Call it a coincidence, Pandya's all-round show that gave India a toehold came on the 59th birthday of India's greatest ever all-rounder Kapil Dev.

However, with three days of play left and the pitch easing out compared to the first day, India will have an uphill task if they are to chase anything in excess of 275 runs.

That India were not completely out of the match is solely due to Pandya's swift yet brutal counter-attack that provided the visitors with much-needed breathing space.

Pandya justified his inclusion adding an invaluable 99 runs for the eighth wicket with Bhuvneshwar Kumar (25) after India looked down and out after being reduced to a lowly 92 for seven.

Pandya hit 14 boundaries in all and a six off left-arm spinner Keshav Maharaj during his entertaining knock.

The Baroda dasher didn't complicate things and more importantly like AB de Villiers decided to take the attack back to the opposition camp without trying to defend doggedly.

He trusted the bounce, got on top of the rising deliveries and played some audacious strokes square of the wicket despite getting two reprieves on 15 (dropped at gully by Dean Elgar) and on 71 (missed stumping by wicketkeeper Quinton de Kock) respectively.

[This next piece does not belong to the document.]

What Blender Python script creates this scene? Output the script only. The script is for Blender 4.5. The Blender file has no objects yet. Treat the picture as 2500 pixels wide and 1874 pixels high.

Post lunch, Vernon Philander (3/33 in 14.3 overs) struck off the very first ball as Cheteshwar Pujara (26) was caught at second slip.

Hardik Pandya

IMAGE: Hardik Pandya plays the ramp shot. Photograph: BCCI

Two overs later, he had Ravichandran Ashwin (12) caught behind as India were reduced to 81/6. It was Philander's 100th Test wicket at home.

It became 92/7 soon after as Dale Steyn (2-51) trapped Wriddhiman Saha (0) leg before as the batsman didn't offer a stroke to an incoming delivery.

Earlier, Pujara (26) battled hard during the first session only to be dismissed off the first ball in the post lunch session.

Only 48 runs were scored off 25 overs during the first session in which Rohit Sharma (11) was trapped leg before by Kagiso Rabada (3/34) after he did all the hardwork during the first hour.

Starting from their overnight score of 28 for three, Pujara and Rohit were ready to show patience and frustrate the opposition bowlers.

They were content playing out deliveries and preserving wickets rather than scoring runs.

Philander didn't concede single run in his first five overs, keeping a tight leash on Rohit. He beat the batsman on a few occasions but it wasn't enough to induce an edge.

Morkel came on as first change just before the drinks' break and immediately he extracted more bounce from the surface.

The big moment came when Rabada came on to bowl. He looked like taking a wicket from the very start as he troubled Rohit with pace, bounce and movement.

Finally, in the 29th over, he succeeded in doing so, trapping Rohit leg before wicket. The batsman used up a DRS review but the decision stayed in South Africa's favour.

Ashwin and Pujara batted out the remainder of the session. The former looked for scoring opportunities more than his partner and quickly moved into double figures to give some respectability to the Indian total going into the lunch break.